Mark Teixeira continues to struggle, although he did pick up a late hit and hit another ball hard but right at the left fielder. Tex is statistically on his way to the worst April of his career, although if there’s anything Yankee fans can take solace in is that he has the second-lowest BABIP in all of baseball. We know that won’t hold up.

Alex Rodriguez continued his quiet slump. No one seems to be talking about Rod (oddly enough) but after getting his numbers up to where they should be a week ago he has cooled off considerably. He’s been hitting some balls on the screws–always a good sign–but I am a touch
concerned at the lack of power thus far. I know the power hasn’t actually gone anywhere, but Alex had 7 bombs through 20 games last year compared to just two this year.

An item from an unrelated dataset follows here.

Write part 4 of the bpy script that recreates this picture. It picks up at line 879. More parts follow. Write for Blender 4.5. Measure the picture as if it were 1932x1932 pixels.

In fact, the entire top four batters in the Yankee lineup are significantly underperforming, at least when compared to their numbers through their first 20 games of 2009:

Derek Jeter through the first 20 games of 2009: .294/.355/.482
Derek Jeter through the first 20 games of 2010: .306/.333/.459

Nick Johnson through the first 20 games of 2009: .333/.407/.444
Nick Johnson through the first 20 games of 2010: .143/.385/.232

Mark Teixeira through the first 20 games of 2009: .206/.363/.381
Mark Teixeira through the first 20 games of 2010: .133/.293/.253

Alex Rodriguez through his first 20 games of 2009: .257/.409/.614
Alex Rodriguez through the first 20 games of 2010: .260/.356/.455

With the exception of Jeter, those are some uncharacteristically ugly slugging percentages right there. Nick the Walk’s OBP is nice, but all of these guys are not getting on as frequently as we’d like.

The fact that the team is 13-7 while getting relatively minimal production from the top four slots in the lineup is crazy, and also terrible news for the rest of the league.